September retail spending “encouraging”, non-Vic states provide surprises

Summary: Retail sales up 1.3% in September, more than expected 0.3%; up 1.7% on annual basis: increase “encouraging” but overwhelmed by July, August weakness; better than expected lift in NSW, strong gains in non- lockdown states; largest influence on month from household goods.

Growth figures of domestic retail sales have been declining since 2014 and they reached a low-point in September 2017 when they registered an annual growth rate of just 1.5%. They then began increasing for about a year, only to stabilise at around 3.0% to 3.5% through late 2018 before trending lower through 2019 and early 2020. Monthly changes have been exceptionally volatile since then.
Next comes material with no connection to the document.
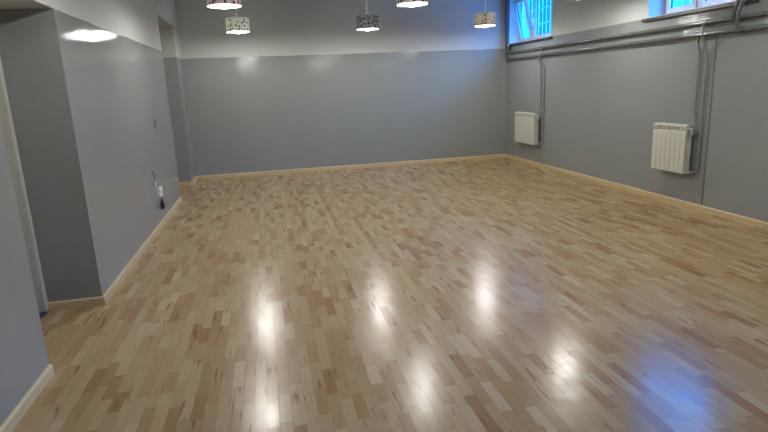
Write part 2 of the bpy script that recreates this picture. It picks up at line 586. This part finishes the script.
# ------------------------------------------------------------------ pendant lamps
SH_R, SH_H = .18, .205
SMAT = {m: shade_mat('patterned_shade_' + m, m) for m in ('dots', 'pink', 'brown', 'bold', 'leaf')}
MESH = {}
def lamp(x, y, z, mode, label):
    """z: lower rim of the shade"""
    t = thing('pendant_lamp', label, 'lamp', (x, y, z), 'drum pendant lamps hanging in rows')
    b = BM()
    lathe(b, [(SH_R, 0), (SH_R, SH_H), (SH_R - .003, SH_H), (SH_R - .003, 0)], 48, closed=True)
    sh = obj('shade', b, SMAT[mode], t, smooth=True)
    b = BM()
    lathe(b, [(SH_R - .0035, .002), (SH_R - .0035, SH_H - .002), (SH_R - .005, SH_H - .002), (SH_R - .005, .002)], 48, closed=True)
    obj('lining', b, M_LINING, sh, smooth=True)
    b = BM()                                     # wire ring and spokes that carry the shade
    for k in range(3):
        a = 2 * PI * k / 3
        tube(b, [(.018 * math.cos(a), .018 * math.sin(a), .16), ((SH_R - .006) * math.cos(a), (SH_R - .006) * math.sin(a), SH_H - .012)], .002, 6)
    obj('shade_carrier', b, M_PLASTIC, t)
    b = BM()
    lathe(b, [(0, .20), (.012, .20), (.020, .185), (.020, .115), (.016, .105), (0, .105)], 20)
    obj('lamp_holder', b, M_PLASTIC, t, smooth=True)
    b = BM()
    prof = [(0, -.028)] + [(.06 * math.sin(q), .032 - .06 * math.cos(q)) for q in [PI * j / 12 for j in range(1, 10)]] + [(.018, .095), (.015, .104), (0, .104)]
    lathe(b, prof, 24)
    obj('bulb', b, M_BULB, t, smooth=True, label='glowing round bulb')
    pl = bpy.data.lights.new('filament', 'POINT')
    pl.energy = BULB_W
    pl.color = (1.0, .985, .945)
    pl.shadow_soft_size = BULB_R
    po = bpy.data.objects.new('filament', pl); link(po, t)
    po.location = (0, 0, .032)
    b = BM(); tube(b, [(0, 0, .19), (0, 0, ZC - z - .03)], .006, 8)
    obj('cord', b, M_CORD, t, smooth=True)
    b = BM(); lathe(b, [(0, ZC - z), (.05, ZC - z), (.05, ZC - z - .02), (.03, ZC - z - .045), (0, ZC - z - .045)], 24)
    obj('ceiling_rose', b, M_PLASTIC, t, smooth=True)
LZ = 2.475
LAMPS = [
    (-.31, 9.55, LZ + .02, 'dots', 'small white drum pendant lamp with dark dots, seen under the large pinkish one at left'),
    (1.76, 9.40, LZ, 'leaf', 'dark drum pendant lamp with a black and white leaf pattern'),
    (3.81, 9.40, LZ + .01, 'brown', 'cream drum pendant lamp with dark spots hanging near the far window'),
    (-.335, 6.65, LZ + .01, 'pink', 'large pinkish drum pendant lamp with dots cut by the frame at left'),
    (1.79, 6.65, LZ, 'bold', 'white drum pendant lamp with bold black blots right of the dark patterned lamp'),
    (3.92, 6.65, LZ + .05, 'dots', 'pendant lamp over the right side with only its glowing bottom in the frame'),
]
for a in LAMPS:
    lamp(*a)
for x in (-.38, 1.81, 3.98):                     # the row nearer the camera, overhead
    lamp(x, 3.65, LZ, 'dots', 'white drum pendant lamp of the row above the top edge of the photo')

# ------------------------------------------------------------------ radiators
def section_parts(t, y):
    """one cast aluminium section, 80 mm wide; x=0 is the wall side, +x towards the wall is positive"""
    W = .078
    b = BM()
    # front plate curving back at its top, x from -.095 (front) to 0 (rear)
    front = [(-.085, .02), (-.085, .490), (-.082, .502), (-.074, .510), (-.071, .506), (-.077, .498), (-.079, .488), (-.079, .02)]
    prism(b, front, y + .003, y + W - .001)
    # rear plate
    prism(b, [(-.008, .03), (-.008, .55), (0, .55), (0, .03)], y + .006, y + W - .006)
    # webs between the plates
    for f in (.5, .25, .75):
        yy = y + W * f
        prism(b, [(-.079, .05), (-.079, .47), (-.050, .50), (-.008, .52), (-.008, .05)], yy - .0015, yy + .0015)
    # sloping cap above the air slot
    cap = [(-.085, .553), (-.084, .570), (-.074, .581), (-.02, .585), (0, .575), (0, .565), (-.02, .575), (-.070, .572), (-.077, .564), (-.079, .553)]
    prism(b, cap, y + .003, y + W - .001)
    for f in (.10, .90):
        yy = y + W * f
        prism(b, [(-.083, .48), (-.083, .566), (-.02, .576), (-.02, .50)], yy - .005, yy + .005)
    # hubs top and bottom
    for z in (.53, .04):
        pts = [(-.048 + .024 * math.cos(2 * PI * k / 14), z + .024 * math.sin(2 * PI * k / 14)) for k in range(14)]
        prism(b, pts, y, y + W + .002)
    return obj('section', b, M_RAD, t, bevel=0)

def radiator(y0, n, z0, label):
    xw = XR - .050
    t = thing('radiator', label, 'radiator', (xw, y0, z0), 'white sectional radiators on the right wall')
    first = section_parts(t, 0)
    for i in range(1, n):
        c = first.copy(); COL.objects.link(c); c.parent = t
        c.location = (0, i * .08, 0)
    for yb in (.08 * 1, .08 * (n - 1)):
        b = BM()
        box(b, -.03, .049, yb - .012, yb + .008, .49, .506)
        box(b, .042, .049, yb - .018, yb + .014, .46, .54)
        obj('wall_bracket', b, M_PLASTIC, t)
    for z, ye, nm in ((.53, n * .08, 'end_plug'), (.04, n * .08, 'end_plug')):
        b = BM()
        pts = [(-.048 + .022 * math.cos(2 * PI * k / 6), z + .022 * math.sin(2 * PI * k / 6)) for k in range(6)]
        prism(b, pts, ye, ye + .014)
        obj(nm, b, M_RAD, t)
    # valves at the end nearest the camera
    for z, nm in ((.53, 'thermostat_valve'), (.04, 'return_valve')):
        b = BM()
        pts = [(-.048 + .017 * math.cos(2 * PI * k / 12), z + .017 * math.sin(2 * PI * k / 12)) for k in range(12)]
        prism(b, pts, -.055, 0)
        pts = [(-.048 + .021 * math.cos(2 * PI * k / 6), z + .021 * math.sin(2 * PI * k / 6)) for k in range(6)]
        prism(b, pts, -.03, -.012)
        v = obj(nm, b, M_BRASS, t)
        b = BM()
        if z > .3:
            lathe(b, [(0, 0), (.02, 0), (.021, .03), (.017, .042), (0, .042)], 14, (-.048, -.05, z - .06))
            obj('valve_cap', b, M_BRASS, v, smooth=True)
    return t
RN = (5.55, 7, .398)
RF = (9.28, 10, .388)
radiator(*RN, 'white sectional radiator nearer to the camera on the right wall')
radiator(*RF, 'white sectional radiator in the back right corner under the far window')

# ------------------------------------------------------------------ heating pipes along the right wall
XP = XR - .055
ZU, ZL = 2.085, 1.965
def pipe(name, label, path, r, mat, extra=(), group=None, n=14):
    t = thing(name, label, 'pipe', path[0], group)
    b = BM(); tube(b, path, r, n)
    obj('pipe_run', b, mat, t, t.location, smooth=True)
    for kind, bm, m in extra:
        obj(kind, bm, m, t, t.location, smooth=True)
    return t

def collar(p, axis, r, h):
    b = BM()
    d = Vector({'x': (1, 0, 0), 'y': (0, 1, 0), 'z': (0, 0, 1)}[axis])
    p = Vector(p)
    tube(b, [p - d * h / 2, p + d * h / 2], r, 14)
    return b

def clamp(y, z, r):
    b = collar((XP, y, z), 'y', r + .005, .03)
    box(b, XP, XR, y - .006, y + .006, z - .006, z + .006)
    return b

up = round_path([(XP, YF + .01, ZU), (XP, 10.58, ZU), (XP, 10.58, ZC - .005)], .06)
lo = round_path([(XP, YF + .01, ZL), (XP, 10.69, ZL), (XP, 10.69, ZC - .005)], .06)
pipe('heating_pipe', 'upper of two grey heating pipes running level along the right wall', up, .022, M_PIPE,
     [('pipe_clamp', clamp(y, ZU, .022), M_PIPE) for y in (1.2, 4.76, 6.75, 8.6)] + [('pipe_socket', collar((XP, y, ZU), 'y', .028, .06), M_PIPE) for y in (5.48, 9.25)], 'level heating pipes')
pipe('heating_pipe', 'lower of two grey heating pipes running level along the right wall', lo, .022, M_PIPE,
     [('pipe_clamp', clamp(y, ZL, .022), M_PIPE) for y in (1.2, 4.76, 6.75, 8.6)] + [('pipe_socket', collar((XP, y, ZL), 'y', .028, .06), M_PIPE) for y in (5.60, 9.12)], 'level heating pipes')

def riser(label, path, r=.0115, mat=M_PIPE2, extra=()):
    return pipe('radiator_pipe', label, round_path(path, .05), r, mat, extra, 'thin pipes dropping to the radiators', 10)
XV = XR - .022
for (ry, rn, rz), where, d in ((RN, 'near', 0), (RF, 'far', 0)):
    y1 = ry + (.03 if where == 'near' else .01)
    y2 = ry - (.09 if where == 'near' else .11)
    riser('thin pipe from the lower heating pipe to the top of the %s radiator' % where,
          [(XP, y1, ZL - .026), (XP, y1, ZL - .08), (XV, y1, ZL - .16), (XV, y1, rz + .64), (XR - .098, ry - .055, rz + .585), (XR - .098, ry - .055, rz + .53)])
    riser('thin pipe bowed over the lower heating pipe to the foot of the %s radiator' % where,
          [(XP - .026, y2, ZU - .01), (XP - .055, y2, ZU - .05), (XP - .055, y2, ZL), (XP - .03, y2, ZL - .08), (XV, y2, ZL - .2), (XV, y2, rz + .10), (XV, y2 + .01, rz + .05), (XR - .098, ry - .08, rz + .04), (XR - .098, ry - .056, rz + .04)])
pipe('conduit', 'grey conduit running straight down the wall right of the near radiator',
     round_path([(XR - .009, 5.37, ZL - .03), (XR - .009, 5.37, .08)], .02), .0055, M_PIPE2, [('saddle_clip', collar((XR - .009, 5.37, z), 'z', .010, .02), M_PIPE2) for z in (.6, 1.2, 1.7)])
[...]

According to the latest ABS figures, total retail sales increased by 1.3% in September on a seasonally-adjusted basis. The gain was larger than the 0.3% increase which had been generally and in contrast to August’s 1.7% fall. On an annual basis, retail sales increased by 1.7%, up from August’s comparable figure of -0.7%.

“The increase in retail spending in September was encouraging but barely put a dent in the quarterly nominal result of -4.4%that was driven by the weakness in July and August,” said ANZ senior economist Adelaide Timbrell.

Commonwealth bond yields jumped on the day, not because of the sales figures or September’s private credit figures but because the RBA did not defend its April 2024 ACGB yield target. By the end of the day, the 3-year ACGB yield had gained 7bps to 1.40%, the 10-year rate had jumped 25bps to 2.12% while the 20-year yield finished 22bps to 2.63%.

“The state breakdown showed surprises on two fronts: a better than expected 2.3% lift in New South Wales and strong gains in ‘non lockdown’ states that more than offset a sizeable 2.1% decline in Victoria…The response in New South Wales is promising for October; our card data is already suggesting the further easing in restrictions has seen activity flourish through the month,” said Westpac senior economist Matthew Hassan.

Retail sales are typically segmented into six categories (see below), with the “food” segment accounting for a little nearly 45% of total sales. However, the largest influence on the total during the month came from the “Household Goods” segment which increased by 4.3% over the month and thus contributed 0.78 percentage points of the 1.3% increase. Food sales fell by 1.4% over the month and deducted 0.63 percentage points.